I thought Marie having amnesia was really interesting. I usually really like to read a character's background story, but Marie's background is at the end when she gets all of her memories back. Once she's kidnapped by the Marauders and sold to Allemas, I feel like it was sort of a quest for Marie to find her memories. Her time with Allemas was interesting. Even though he's the apparent antagonist in the story, I found myself feeling sorry for him. Every scene with him just solidified that he's a very broken being and not complete. Of course, at the end of the story, we find out why he's so broken. I thought it tied up the story really well. It made sense and didn't come out of left field. A fun little thing about Magic Bitter, Magic Sweet is that most of the chapters have something above the chapter number. I thought it was just random things at first, but it appears to be Allemas's broken thoughts.

So, here's where I'm going to get a little spoilery. In Magic Bitter, Magic Sweet Marie ends up being responsible for making the concoctions in Alice in Wonderland for shrinking and growing. This inclusion alone would make me ecstatic because ❤ Alice in Wonderland. The literary references do not stop there though. Marie also ends up being responsible for the Gingerbread house in Hansel and Gretel. There's also a nod to the Gingerbread Man as well. These little references were probably my favorite bits of the story. I felt the way it was done was flawless and like Marie really would have been the one to make these concoctions.

I adored Arrice and Franc. I thought they were adorable and sweet. Cleric tuck was a pager filler for me. I didn't really feel like he brought anything to the story. Fyel is an interesting character, but also just kind of there. It wasn't until more towards the end of the book that he became interesting to me. His appearances do help Marie try to regain her memories though, which was basically the whole point of the story. I don't know that he necessarily helped her find her memories, as much as encouraged her and made it possible for her to remember on her own.

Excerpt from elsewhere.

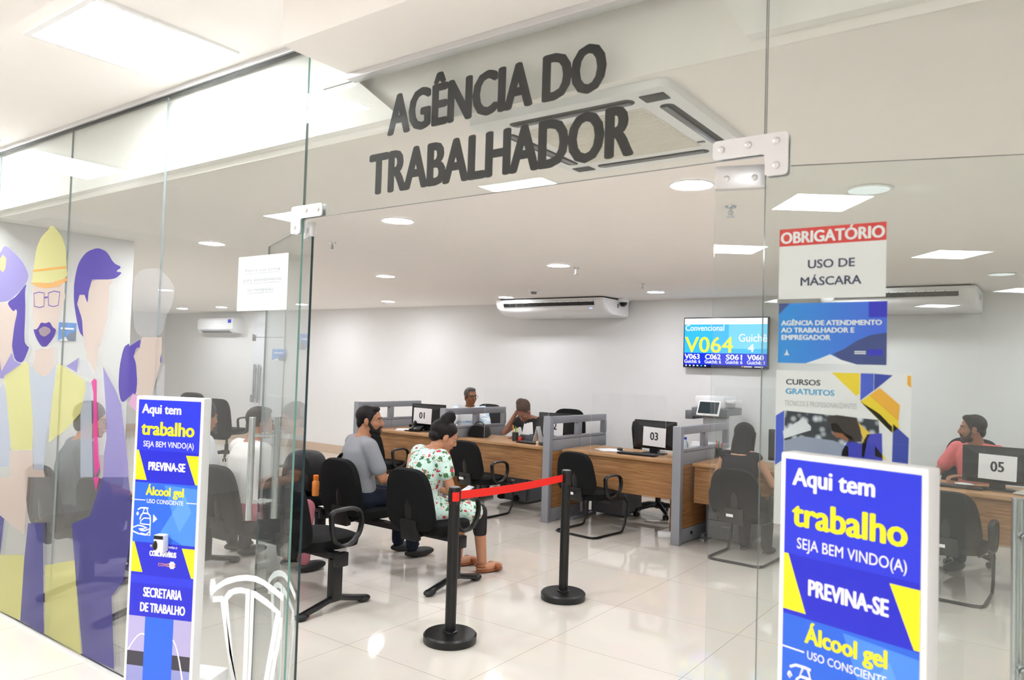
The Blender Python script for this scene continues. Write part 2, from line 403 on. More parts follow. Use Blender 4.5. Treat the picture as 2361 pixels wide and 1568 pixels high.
# ---------------------------------------------------------------- lamps
def panel(x, y, label):
    t = thing('ceiling_light_panel', label, 'ceiling light', (x, y, ZL), 0, 'square light panels of the lobby')
    g = G()
    for s in (-1, 1):
        g.bb(s*.285, s*.31, -.31, .31, -.012, 0); g.bb(-.285, .285, s*.285, s*.31, -.012, 0)
    part('frame', g, wht, t, smooth=False)
    part('diffuser', G().bb(-.285, .285, -.285, .285, -.010, -.002), lamp_panel, t, smooth=False)
for x, y, l in ((-3.24, 1.605, 'large square light panel in the lobby ceiling just before the left glass wall'),
                (-5.8, 1.605, 'square lobby light panel at the far left, seen reflected in the left glass'),
                (-3.26, -.62, 'square lobby light panel seen reflected below the lettering on the transom'),
                (-5.8, -.55, 'square lobby light panel seen reflected beside the left door fitting'),
                (.99, -1.65, 'square lobby light panel seen reflected beside the right door fitting'),
                (1.0, -4.0, 'square lobby light panel seen reflected above the television'),
                (3.3, -3.9, 'square lobby light panel seen reflected right of the mask notice'),
                (6.1, -6.9, 'square lobby light panel seen reflected at the right picture edge'),
                (3.6, -9.7, 'square lobby light panel seen reflected right above the television corner'),
                (6.4, -9.7, 'farthest square lobby light panel seen reflected right of the blue notice'),
                (-5.8, -3.2, 'square light panel in the lobby behind the viewer, far left'),
                (-3.26, -3.2, 'square light panel in the lobby behind the viewer, left of centre'),
                (3.3, -.9, 'square light panel in the lobby behind the viewer, right side')):
    panel(x, y, l)
def downlight(x, y, label, m=lamp_round, g='round downlights of the office ceiling'):
    t = thing('round_downlight', label, 'ceiling light', (x, y, ZC), 0, g)
    part('rim', G().lathe([(.094, -.001), (.108, -.001), (.110, -.006), (.104, -.010), (.094, -.008)], seg=28, ring=True), wht, t)
    part('diffuser', G().lathe([(.001, -.014), (.05, -.012), (.094, -.006), (.094, -.002), (.001, -.002)], seg=28), m, t)
ROWS = ((3.45, 'row nearest the glass front', (.55, -1.466, -3.459, -5.542, -7.65, -9.75, -11.9)),  # leftmost lamps of the first two rows are added to brighten the left
        (5.67, 'middle row', (.45, -1.5, -3.65, -5.835, -8.0, -10.2, -12.4)),
        (8.08, 'row nearest the back wall', (.4, -1.72, -3.846, -6.025, -8.241, -10.27, -12.58, -13.9)))
ORD = ('rightmost', 'second from the right', 'third from the right', 'fourth from the right', 'fifth from the right', 'sixth from the right', 'seventh from the right', 'leftmost')
for y, rn, xsr in ROWS:
    for i, x in enumerate(xsr):
        downlight(x, y, 'round glowing downlight, %s in the %s' % (ORD[i], rn))
dim = emis('dim_lamp_glow', (246, 250, 246), .5)
downlight(-.767, 3.95, 'dim round ceiling disc touching a panel reflection, above the mask notice', dim, 'dim round ceiling discs')
downlight(-.425, 7.64, 'dim round ceiling disc near the right picture edge', dim, 'dim round ceiling discs')

# ---------------------------------------------------------------- ceiling fixtures
t = thing('cassette_air_conditioner', 'square four-way white cassette air conditioner in the ceiling behind the lettering', 'air conditioner', (-1.395, 2.53, ZC))
g = G().prism(rrect(.80, .80, .03), face_M((0, 0, -.03), (1, 0, 0), (0, -1, 0)), -.03); part('panel', g, wht, t)
for i in range(4):
    R = Rz(i*PI/2)
    k = G(); pts = rrect(.50, .052, .024, 4, 0, -.325); P = [R @ Vector((x, y, -.0315)) for x, y in pts]
    k.add(P + [p+Vector((0, 0, .004)) for p in P], [list(range(len(P)))[::-1], [len(P)+j for j in range(len(P))]] + [[j, (j+1) % len(P), len(P)+(j+1) % len(P), len(P)+j] for j in range(len(P))])
    o = part('air_outlet', k, dark_slot, t)
    f = G().box(R @ Vector((0, -.318, -.0345)), (.47, .022, .004), R, .001); part('louver', f, mid_gry, o)
g = G()
for i in range(30): g.box((0, -.235+i*.0162, -.034), (.49, .006, .005))
part('intake_grille', g.bb(-.25, .25, -.25, .25, -.0325, -.0305), [mat('grille_beige', (226, 223, 214), .5)], t, smooth=False)
for sx, sy in ((1, -1), (-1, 1)):
    part('corner_cover', G().box((sx*.325, sy*.325, -.032), (.085, .06, .004), Rz(.0), .002), dark_slot, t)
part('badge', G().box((.27, .20, -.0325), (.03, .014, .003), None, .001), mid_gry, t)

def ceiling_ac(x0, W, label, lit=True):
    t = thing('ceiling_air_conditioner', label, 'air conditioner', (x0+W/2, 8.66, ZC), 0, 'white ceiling-mounted air conditioners')
    prof = [(-.34, -.018), (-.355, -.05), (-.33, -.11), (-.24, -.185), (-.12, -.222), (.30, -.235), (.34, -.21), (.34, -.018)]
    g = G().loft([[Vector((x, y, z)) for y, z in prof] for x in (-W/2+.045, W/2-.045)]); part('body', g, wht, t)
    for s in (-1, 1):
        e = G().loft([[Vector((x, y*k, -.125+(z+.125)*k)) for y, z in prof] for x, k in ((s*(W/2-.045), 1.0), (s*(W/2-.015), .99), (s*W/2, .93))]); part('end_cap', e, wht, t)
    part('mounting_gap', G().bb(-W/2+.06, W/2-.06, -.31, .32, -.018, 0), dark_slot, t)
    o = part('air_outlet', G().box((0, -.344, -.082), (W-.30, .02, .062), Rx(.38)), blk_pl, t)
    lv = G().box((0, -.362, -.062), (W-.30, .006, .014), Rx(.38)); part('louver', lv, wht, o)
    for i in range(12):
        part('vane', G().box((-W/2+.26+i*(W-.52)/11, -.352, -.085), (.008, .012, .05), Rx(.38)), dark_slot, o)
    if lit: part('indicator_lamp', G().box((W/2-.22, -.292, -.150), (.035, .006, .010), Rx(.7)), emis('blue_indicator', (150, 170, 255), 1), t)
    part('side_badge', G().box((W/2+.001, .02, -.10), (.003, .035, .05)), mid_gry, t)
    return t
ceiling_ac(-6.38, 1.72, 'long white ceiling air conditioner over the service desks with a lit blue lamp')
ceiling_ac(-2.08, 1.42, 'white ceiling air conditioner partly hidden behind the mask notice on the right', False)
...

It gives the story a sort of she saved her self vibe. I wills ay that the epilogue with Fyel and Marie is absolutely adorable.

I love the world that Charlie N. Holmberg created for this story. The concept of Fyel and Marie building worlds as crafters made me think of The Hitchhiker's Guide to the Galaxy (Movie version. I haven't read the book yet. I know bad nerd, bad.) when  Arthur is being shown the Earth as it's being rebuilt. It was just fun little details that made the story enjoyable. I'd love to see more stories from different crafter's points of views, but I don't know that it would have the same effect. Magic Bitter, Magic Sweet is a very well done stand-alone book. 

As you can see, I absolutely adored this book. It's weird, it's quirky, it's right about 300 pages, and there are nods to other literature. There was even a bit of subtle psychology in Magic Bitter, Magic Sweet by Charlie N. Holmberg. I'm not sure if it was intentional or if I'm just reading into it too much, but I felt like there was something to be said about Marie having to force her hate for Allemas down and still be kind to him. I guess I just respected that Marie had to work to stay positive, even in the toughest situations. There's also a slight nod to different aspects of parenting. Arrice and Franc have the loss of a child and still have two children, plus they sort of adopt Marie in a way. Then there's the fact that most of the story is because Marie couldn't have a child, even though she so desperately wanted one and ended up doing the only thing she could do to make it happen. ( Sorry spoiler.)  I'm going to blame my philosophical state on the fact that I am exhausted. Read the book. It's delightful.